── GIVEN INFORMATION

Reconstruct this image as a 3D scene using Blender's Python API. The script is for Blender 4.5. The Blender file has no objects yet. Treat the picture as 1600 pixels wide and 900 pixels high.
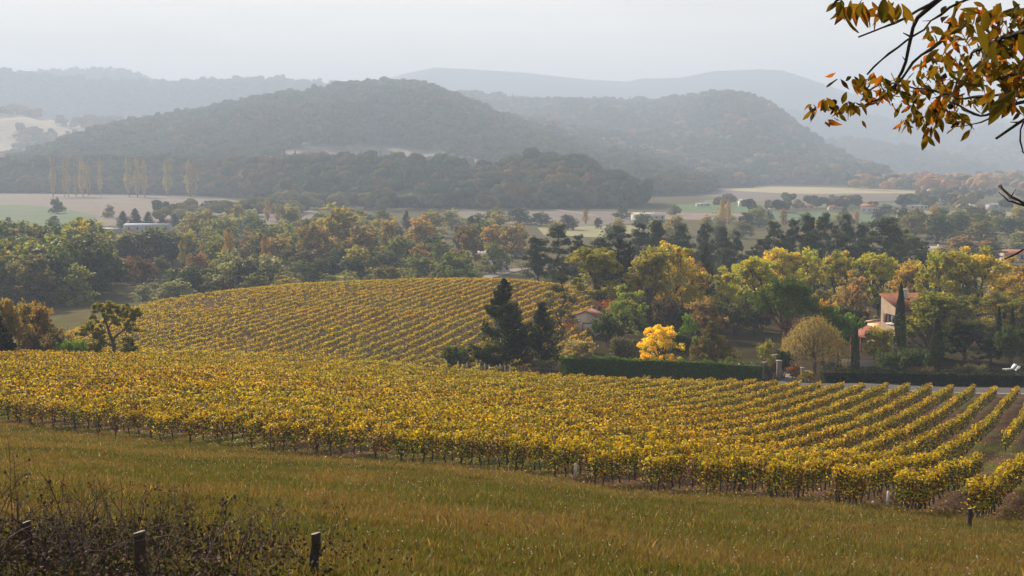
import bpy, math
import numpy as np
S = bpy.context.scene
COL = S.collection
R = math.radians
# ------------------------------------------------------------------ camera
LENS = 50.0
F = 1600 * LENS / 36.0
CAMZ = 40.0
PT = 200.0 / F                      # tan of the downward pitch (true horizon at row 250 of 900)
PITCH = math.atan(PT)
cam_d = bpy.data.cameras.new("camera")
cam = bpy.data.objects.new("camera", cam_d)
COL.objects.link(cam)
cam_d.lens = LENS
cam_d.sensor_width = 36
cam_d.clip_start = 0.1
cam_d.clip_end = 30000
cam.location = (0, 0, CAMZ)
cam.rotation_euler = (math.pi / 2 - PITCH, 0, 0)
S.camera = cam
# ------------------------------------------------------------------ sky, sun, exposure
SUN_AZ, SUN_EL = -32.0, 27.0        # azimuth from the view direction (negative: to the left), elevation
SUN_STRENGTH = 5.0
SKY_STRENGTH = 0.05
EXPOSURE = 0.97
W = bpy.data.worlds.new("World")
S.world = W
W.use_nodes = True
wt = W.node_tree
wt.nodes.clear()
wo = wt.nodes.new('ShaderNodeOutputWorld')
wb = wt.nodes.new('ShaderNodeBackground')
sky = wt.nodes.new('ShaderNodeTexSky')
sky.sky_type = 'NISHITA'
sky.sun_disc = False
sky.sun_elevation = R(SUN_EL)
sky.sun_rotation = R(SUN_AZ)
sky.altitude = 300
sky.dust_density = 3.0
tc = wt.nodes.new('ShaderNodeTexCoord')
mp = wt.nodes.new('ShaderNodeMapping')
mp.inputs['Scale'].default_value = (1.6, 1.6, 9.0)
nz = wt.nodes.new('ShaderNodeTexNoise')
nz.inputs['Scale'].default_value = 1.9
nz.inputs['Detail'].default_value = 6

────

• _YOUR OBJECTIVE_
Print each line of the material above exactly, with the pictures removed from your copy.

• _TASK RESPONSE_
Reconstruct this image as a 3D scene using Blender's Python API. The script is for Blender 4.5. The Blender file has no objects yet. Treat the picture as 1600 pixels wide and 900 pixels high.
import bpy, math
import numpy as np
S = bpy.context.scene
COL = S.collection
R = math.radians
# ------------------------------------------------------------------ camera
LENS = 50.0
F = 1600 * LENS / 36.0
CAMZ = 40.0
PT = 200.0 / F                      # tan of the downward pitch (true horizon at row 250 of 900)
PITCH = math.atan(PT)
cam_d = bpy.data.cameras.new("camera")
cam = bpy.data.objects.new("camera", cam_d)
COL.objects.link(cam)
cam_d.lens = LENS
cam_d.sensor_width = 36
cam_d.clip_start = 0.1
cam_d.clip_end = 30000
cam.location = (0, 0, CAMZ)
cam.rotation_euler = (math.pi / 2 - PITCH, 0, 0)
S.camera = cam
# ------------------------------------------------------------------ sky, sun, exposure
SUN_AZ, SUN_EL = -32.0, 27.0        # azimuth from the view direction (negative: to the left), elevation
SUN_STRENGTH = 5.0
SKY_STRENGTH = 0.05
EXPOSURE = 0.97
W = bpy.data.worlds.new("World")
S.world = W
W.use_nodes = True
wt = W.node_tree
wt.nodes.clear()
wo = wt.nodes.new('ShaderNodeOutputWorld')
wb = wt.nodes.new('ShaderNodeBackground')
sky = wt.nodes.new('ShaderNodeTexSky')
sky.sky_type = 'NISHITA'
sky.sun_disc = False
sky.sun_elevation = R(SUN_EL)
sky.sun_rotation = R(SUN_AZ)
sky.altitude = 300
sky.dust_density = 3.0
tc = wt.nodes.new('ShaderNodeTexCoord')
mp = wt.nodes.new('ShaderNodeMapping')
mp.inputs['Scale'].default_value = (1.6, 1.6, 9.0)
nz = wt.nodes.new('ShaderNodeTexNoise')
nz.inputs['Scale'].default_value = 1.9
nz.inputs['Detail'].default_value = 6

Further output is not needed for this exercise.